— Begin Data shown —

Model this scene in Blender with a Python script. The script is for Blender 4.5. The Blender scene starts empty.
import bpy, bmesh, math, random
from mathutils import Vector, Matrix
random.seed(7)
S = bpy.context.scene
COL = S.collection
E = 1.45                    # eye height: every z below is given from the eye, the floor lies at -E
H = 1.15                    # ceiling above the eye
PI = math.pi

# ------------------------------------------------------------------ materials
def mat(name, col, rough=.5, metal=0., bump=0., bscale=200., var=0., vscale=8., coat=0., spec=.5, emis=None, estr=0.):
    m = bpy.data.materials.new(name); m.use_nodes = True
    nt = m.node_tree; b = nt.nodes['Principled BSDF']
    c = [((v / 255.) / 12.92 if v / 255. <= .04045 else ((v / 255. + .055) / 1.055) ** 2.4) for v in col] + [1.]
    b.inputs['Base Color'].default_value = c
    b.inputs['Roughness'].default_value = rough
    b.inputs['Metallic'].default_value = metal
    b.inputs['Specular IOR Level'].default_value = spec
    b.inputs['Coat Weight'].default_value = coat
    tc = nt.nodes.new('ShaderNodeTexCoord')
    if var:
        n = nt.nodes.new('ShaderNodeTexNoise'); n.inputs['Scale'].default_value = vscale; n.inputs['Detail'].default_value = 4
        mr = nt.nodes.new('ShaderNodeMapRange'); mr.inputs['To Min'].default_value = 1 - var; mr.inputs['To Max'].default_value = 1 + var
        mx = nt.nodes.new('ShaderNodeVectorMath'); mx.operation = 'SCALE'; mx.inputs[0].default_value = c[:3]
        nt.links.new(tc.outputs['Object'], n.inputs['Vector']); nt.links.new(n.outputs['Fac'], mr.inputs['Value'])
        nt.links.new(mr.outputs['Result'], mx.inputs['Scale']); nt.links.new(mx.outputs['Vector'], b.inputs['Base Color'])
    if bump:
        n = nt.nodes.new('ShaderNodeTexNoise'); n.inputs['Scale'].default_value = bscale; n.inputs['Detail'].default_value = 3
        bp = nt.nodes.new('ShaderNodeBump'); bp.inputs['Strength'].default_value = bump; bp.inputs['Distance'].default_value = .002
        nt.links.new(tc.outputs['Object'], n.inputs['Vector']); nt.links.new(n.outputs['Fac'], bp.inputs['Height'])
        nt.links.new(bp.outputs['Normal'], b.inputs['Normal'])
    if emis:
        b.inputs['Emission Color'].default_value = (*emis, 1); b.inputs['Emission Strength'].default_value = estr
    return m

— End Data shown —

#### Problem
Once more, set down the full listing, verbatim.

#### The response
Model this scene in Blender with a Python script. The script is for Blender 4.5. The Blender scene starts empty.
import bpy, bmesh, math, random
from mathutils import Vector, Matrix
random.seed(7)
S = bpy.context.scene
COL = S.collection
E = 1.45                    # eye height: every z below is given from the eye, the floor lies at -E
H = 1.15                    # ceiling above the eye
PI = math.pi

# ------------------------------------------------------------------ materials
def mat(name, col, rough=.5, metal=0., bump=0., bscale=200., var=0., vscale=8., coat=0., spec=.5, emis=None, estr=0.):
    m = bpy.data.materials.new(name); m.use_nodes = True
    nt = m.node_tree; b = nt.nodes['Principled BSDF']
    c = [((v / 255.) / 12.92 if v / 255. <= .04045 else ((v / 255. + .055) / 1.055) ** 2.4) for v in col] + [1.]
    b.inputs['Base Color'].default_value = c
    b.inputs['Roughness'].default_value = rough
    b.inputs['Metallic'].default_value = metal
    b.inputs['Specular IOR Level'].default_value = spec
    b.inputs['Coat Weight'].default_value = coat
    tc = nt.nodes.new('ShaderNodeTexCoord')
    if var:
        n = nt.nodes.new('ShaderNodeTexNoise'); n.inputs['Scale'].default_value = vscale; n.inputs['Detail'].default_value = 4
        mr = nt.nodes.new('ShaderNodeMapRange'); mr.inputs['To Min'].default_value = 1 - var; mr.inputs['To Max'].default_value = 1 + var
        mx = nt.nodes.new('ShaderNodeVectorMath'); mx.operation = 'SCALE'; mx.inputs[0].default_value = c[:3]
        nt.links.new(tc.outputs['Object'], n.inputs['Vector']); nt.links.new(n.outputs['Fac'], mr.inputs['Value'])
        nt.links.new(mr.outputs['Result'], mx.inputs['Scale']); nt.links.new(mx.outputs['Vector'], b.inputs['Base Color'])
    if bump:
        n = nt.nodes.new('ShaderNodeTexNoise'); n.inputs['Scale'].default_value = bscale; n.inputs['Detail'].default_value = 3
        bp = nt.nodes.new('ShaderNodeBump'); bp.inputs['Strength'].default_value = bump; bp.inputs['Distance'].default_value = .002
        nt.links.new(tc.outputs['Object'], n.inputs['Vector']); nt.links.new(n.outputs['Fac'], bp.inputs['Height'])
        nt.links.new(bp.outputs['Normal'], b.inputs['Normal'])
    if emis:
        b.inputs['Emission Color'].default_value = (*emis, 1); b.inputs['Emission Strength'].default_value = estr
    return m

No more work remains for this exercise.